_Stated task:_
Transcribe every line, keeping it exact.
______________________________
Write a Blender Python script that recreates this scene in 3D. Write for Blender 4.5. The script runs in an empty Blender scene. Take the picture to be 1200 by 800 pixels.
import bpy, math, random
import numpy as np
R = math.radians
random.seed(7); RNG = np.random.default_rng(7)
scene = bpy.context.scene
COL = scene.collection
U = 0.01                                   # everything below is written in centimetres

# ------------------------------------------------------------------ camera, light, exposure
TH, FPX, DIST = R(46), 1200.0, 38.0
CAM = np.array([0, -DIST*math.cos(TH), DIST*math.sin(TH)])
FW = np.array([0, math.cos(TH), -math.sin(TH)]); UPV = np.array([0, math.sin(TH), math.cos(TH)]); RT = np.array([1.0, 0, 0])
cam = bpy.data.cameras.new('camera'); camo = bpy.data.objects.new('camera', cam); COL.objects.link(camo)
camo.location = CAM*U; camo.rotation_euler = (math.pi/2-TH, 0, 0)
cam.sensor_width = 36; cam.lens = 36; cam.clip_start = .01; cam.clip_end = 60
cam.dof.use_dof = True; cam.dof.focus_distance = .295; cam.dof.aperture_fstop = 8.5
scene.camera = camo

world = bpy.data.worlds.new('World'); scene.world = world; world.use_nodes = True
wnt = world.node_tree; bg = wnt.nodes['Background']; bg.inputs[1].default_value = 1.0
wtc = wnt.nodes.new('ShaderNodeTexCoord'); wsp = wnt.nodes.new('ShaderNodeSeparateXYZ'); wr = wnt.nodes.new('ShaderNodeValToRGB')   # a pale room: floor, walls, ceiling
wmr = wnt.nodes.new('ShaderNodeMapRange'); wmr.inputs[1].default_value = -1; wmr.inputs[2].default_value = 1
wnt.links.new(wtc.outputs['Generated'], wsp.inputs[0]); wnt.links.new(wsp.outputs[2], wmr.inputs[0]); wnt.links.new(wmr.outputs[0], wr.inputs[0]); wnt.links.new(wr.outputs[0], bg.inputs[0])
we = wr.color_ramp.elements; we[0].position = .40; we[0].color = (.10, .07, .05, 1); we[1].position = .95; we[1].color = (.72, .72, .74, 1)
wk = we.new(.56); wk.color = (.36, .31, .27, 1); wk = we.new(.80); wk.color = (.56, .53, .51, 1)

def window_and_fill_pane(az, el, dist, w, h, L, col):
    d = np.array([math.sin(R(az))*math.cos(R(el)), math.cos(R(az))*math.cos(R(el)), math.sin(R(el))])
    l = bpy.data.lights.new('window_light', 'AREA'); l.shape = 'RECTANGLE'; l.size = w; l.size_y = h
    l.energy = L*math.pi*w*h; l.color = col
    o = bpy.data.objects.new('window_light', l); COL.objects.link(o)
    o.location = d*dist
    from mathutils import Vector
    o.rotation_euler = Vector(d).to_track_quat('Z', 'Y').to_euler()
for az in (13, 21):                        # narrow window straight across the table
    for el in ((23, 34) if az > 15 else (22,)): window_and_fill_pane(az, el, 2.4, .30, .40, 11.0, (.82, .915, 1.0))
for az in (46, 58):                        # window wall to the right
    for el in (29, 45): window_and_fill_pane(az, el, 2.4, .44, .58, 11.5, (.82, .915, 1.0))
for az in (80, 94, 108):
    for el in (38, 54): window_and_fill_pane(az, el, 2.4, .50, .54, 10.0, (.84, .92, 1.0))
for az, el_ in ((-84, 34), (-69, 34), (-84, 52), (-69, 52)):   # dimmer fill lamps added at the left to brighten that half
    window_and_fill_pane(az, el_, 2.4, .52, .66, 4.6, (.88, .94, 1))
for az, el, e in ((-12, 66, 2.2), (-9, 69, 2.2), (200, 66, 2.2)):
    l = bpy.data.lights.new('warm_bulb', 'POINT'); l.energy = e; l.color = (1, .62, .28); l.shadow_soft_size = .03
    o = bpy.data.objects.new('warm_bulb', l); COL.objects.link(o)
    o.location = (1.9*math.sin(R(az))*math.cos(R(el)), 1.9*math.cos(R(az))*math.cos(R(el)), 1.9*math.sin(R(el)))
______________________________
_Task output:_
Write a Blender Python script that recreates this scene in 3D. Write for Blender 4.5. The script runs in an empty Blender scene. Take the picture to be 1200 by 800 pixels.
import bpy, math, random
import numpy as np
R = math.radians
random.seed(7); RNG = np.random.default_rng(7)
scene = bpy.context.scene
COL = scene.collection
U = 0.01                                   # everything below is written in centimetres

# ------------------------------------------------------------------ camera, light, exposure
TH, FPX, DIST = R(46), 1200.0, 38.0
CAM = np.array([0, -DIST*math.cos(TH), DIST*math.sin(TH)])
FW = np.array([0, math.cos(TH), -math.sin(TH)]); UPV = np.array([0, math.sin(TH), math.cos(TH)]); RT = np.array([1.0, 0, 0])
cam = bpy.data.cameras.new('camera'); camo = bpy.data.objects.new('camera', cam); COL.objects.link(camo)
camo.location = CAM*U; camo.rotation_euler = (math.pi/2-TH, 0, 0)
cam.sensor_width = 36; cam.lens = 36; cam.clip_start = .01; cam.clip_end = 60
cam.dof.use_dof = True; cam.dof.focus_distance = .295; cam.dof.aperture_fstop = 8.5
scene.camera = camo

world = bpy.data.worlds.new('World'); scene.world = world; world.use_nodes = True
wnt = world.node_tree; bg = wnt.nodes['Background']; bg.inputs[1].default_value = 1.0
wtc = wnt.nodes.new('ShaderNodeTexCoord'); wsp = wnt.nodes.new('ShaderNodeSeparateXYZ'); wr = wnt.nodes.new('ShaderNodeValToRGB')   # a pale room: floor, walls, ceiling
wmr = wnt.nodes.new('ShaderNodeMapRange'); wmr.inputs[1].default_value = -1; wmr.inputs[2].default_value = 1
wnt.links.new(wtc.outputs['Generated'], wsp.inputs[0]); wnt.links.new(wsp.outputs[2], wmr.inputs[0]); wnt.links.new(wmr.outputs[0], wr.inputs[0]); wnt.links.new(wr.outputs[0], bg.inputs[0])
we = wr.color_ramp.elements; we[0].position = .40; we[0].color = (.10, .07, .05, 1); we[1].position = .95; we[1].color = (.72, .72, .74, 1)
wk = we.new(.56); wk.color = (.36, .31, .27, 1); wk = we.new(.80); wk.color = (.56, .53, .51, 1)

def window_and_fill_pane(az, el, dist, w, h, L, col):
    d = np.array([math.sin(R(az))*math.cos(R(el)), math.cos(R(az))*math.cos(R(el)), math.sin(R(el))])
    l = bpy.data.lights.new('window_light', 'AREA'); l.shape = 'RECTANGLE'; l.size = w; l.size_y = h
    l.energy = L*math.pi*w*h; l.color = col
    o = bpy.data.objects.new('window_light', l); COL.objects.link(o)
    o.location = d*dist
    from mathutils import Vector
    o.rotation_euler = Vector(d).to_track_quat('Z', 'Y').to_euler()
for az in (13, 21):                        # narrow window straight across the table
    for el in ((23, 34) if az > 15 else (22,)): window_and_fill_pane(az, el, 2.4, .30, .40, 11.0, (.82, .915, 1.0))
for az in (46, 58):                        # window wall to the right
    for el in (29, 45): window_and_fill_pane(az, el, 2.4, .44, .58, 11.5, (.82, .915, 1.0))
for az in (80, 94, 108):
    for el in (38, 54): window_and_fill_pane(az, el, 2.4, .50, .54, 10.0, (.84, .92, 1.0))
for az, el_ in ((-84, 34), (-69, 34), (-84, 52), (-69, 52)):   # dimmer fill lamps added at the left to brighten that half
    window_and_fill_pane(az, el_, 2.4, .52, .66, 4.6, (.88, .94, 1))
for az, el, e in ((-12, 66, 2.2), (-9, 69, 2.2), (200, 66, 2.2)):
    l = bpy.data.lights.new('warm_bulb', 'POINT'); l.energy = e; l.color = (1, .62, .28); l.shadow_soft_size = .03
    o = bpy.data.objects.new('warm_bulb', l); COL.objects.link(o)
    o.location = (1.9*math.sin(R(az))*math.cos(R(el)), 1.9*math.cos(R(az))*math.cos(R(el)), 1.9*math.sin(R(el)))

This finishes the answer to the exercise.